広がらぬ有機農産物

 2001年に始まった有機JASの認定制度は一定期間、農薬や化学肥料を使わないことなどが条件で、政府認定の第三者機関の認証を受けた農家は、生産物にマークをつけることができる。
 有機JASの認証を取得した農家によると手間がかかり、価格は割高になるため、味のよさを分かってくれる産直の購入者を開拓し、販売が軌道に乗るまで10年以上かかり、除草や虫取りも大変だと言う。
 消費者にも、必ずしも支持されていない。道内で専用売り場を設けるスーパーも出始めたが、一般の農産物より2〜3割り高いため、「値引きされて、ようやく買う程度」という声が多い。また、「マークのことを知っている消費者は約2割」と知名度もいまひとつだ。
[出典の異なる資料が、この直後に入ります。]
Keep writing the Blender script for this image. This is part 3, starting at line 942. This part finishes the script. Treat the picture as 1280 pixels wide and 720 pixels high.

道内で認証をとった農家は300戸と全国では最多。しかし、道内農家の0・6%にすぎず、ここ数年は横ばいだ。道農政部によると、農家の関心は高いが、技術の習得や認証に時間とお金がかかり、栽培記録の作成が必要なことや販路確保の難しさから、踏み切れない農家が多いという。
 今や数千億円から数兆円の有機農産物の市場規模となった欧米各国では、国が栽培農家への手厚い助成など生産コストを負担することで価格が下がり、普及が進んだ。日本では政府が本年度、5年に1度の有機JAS規格の見直しを行うが、普及につながる中味になるか注目される。